▶ [TO DO]: Line by line, repeat the data below exactly, beginning at the first line and ending at the line with "st = thing('staircase', 'steep". Omit pictures.

▶ [DATA SHOWN]:
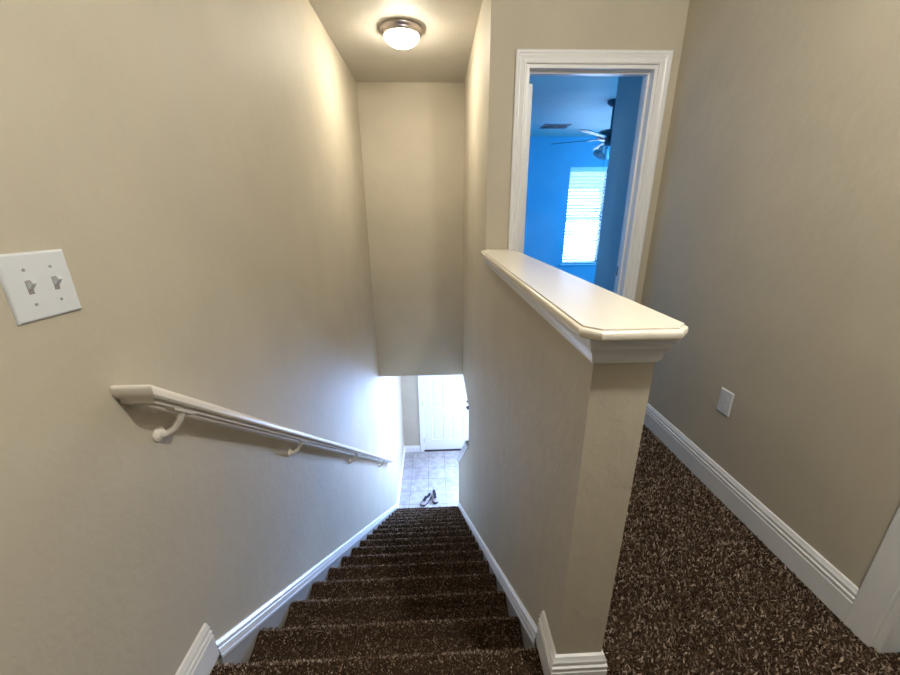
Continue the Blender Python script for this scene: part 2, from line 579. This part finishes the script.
# ------------------------------------------------------------------ stairs
st = thing('staircase', 'steep flight of dark brown carpeted stairs going down to the entry', 'stairs', ((SX0 + SX1) / 2, Y0, 0))


def step_bm(k, x0, x1):
    """Riser below nosing k, fat rounded nosing, the tread behind it, all covered in pile."""
    y, z = Y0 + T * k + (0.018 if k == 0 else 0.0), -R * k
    back = y - T if k else HY0
    prof = []                              # (y, z) up the riser, over the nosing, back along the tread
    zb = z - R
    rn = 0.017
    yr = y - rn - 0.022
    zt = z - 0.006
    prof += [(yr, zb), (yr, zt - 2 * rn)]
    for i in range(0, 11):
        a = -math.pi / 2 + math.pi * i / 10
        prof.append((y - rn - 0.006 + rn * math.cos(a), zt - rn + rn * math.sin(a) + 0.004))
    prof += [(y - 0.040, zt), (y - 0.065, zt - 0.010), (back, zt - 0.015)]
    bm = bmesh.new()
    P = [Vector((0, p[0], p[1])) for p in prof]
    cols = [[bm.verts.new((x, p.y, p.z)) for p in P] for x in (x0, x1)]
    a, b = cols
    for j in range(len(P) - 1):
        bm.faces.new((a[j], b[j], b[j + 1], a[j + 1])).material_index = 1
    for c in cols:                         # carpet edge against the skirt
        v = bm.verts.new((c[0].co.x, back, zb)); bm.faces.new(c + [v]).material_index = 1
    sp = 0.0055 if k < 4 else (0.0075 if k < 8 else 0.011)
    for j in range(len(P) - 1):
        d = P[j + 1] - P[j]
        ln = d.length
        nr = Vector((0, d.z, -d.y)).normalized()
        dens = sp * 2.2 if j == 0 else (sp * 0.72 if j < 13 else sp * 0.74)   # risers face away from the hall
        cnt = ln * (x1 - x0) / dens ** 2
        for q in range(int(cnt) + (random.random() < cnt % 1)):
            tufts(bm, P[j] + d * random.random() + Vector((x0 + 0.006 + (x1 - x0 - 0.012) * random.random(), 0, 0)), nr, (0.0105 if k < 8 else 0.013) if 3 < j < 13 else 0.009, 0.0046 * sp / 0.0055)
    return bm


for k in range(NST + 1):
    obj('step', step_bm(k, SX0 if k else XL + 0.010, SX1 if k else MX0 - 0.010), M['carpet'], st).data.materials.append(M['backing'])

# ------------------------------------------------------------------ half wall cap
cap = thing('wall_cap', 'cream painted cap board with moulding on top of the half wall', 'wall cap', ((MX0 + MX1) / 2, 1.4, HW))
x0, x1, ya, yb, ch = 0.270, 0.482, 0.617, 2.225, 0.031
outline = [(x0 + ch, ya), (x1 - ch, ya), (x1, ya + ch), (x1, YD), (MX0, YD), (MX0 - 0.001, YD), (MX0 - 0.008, yb), (x0, yb - 0.034), (x0, ya + ch)]
capprof = [(0.0075, 1.080), (0.0070, 1.0765), (0.0035, 1.0755), (0.001, 1.073), (0.0, 1.070), (0.0, 1.062), (0.002, 1.058), (0.006, 1.056)]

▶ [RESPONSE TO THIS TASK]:
Continue the Blender Python script for this scene: part 2, from line 579. This part finishes the script.
# ------------------------------------------------------------------ stairs
st = thing('staircase', 'steep flight of dark brown carpeted stairs going down to the entry', 'stairs', ((SX0 + SX1) / 2, Y0, 0))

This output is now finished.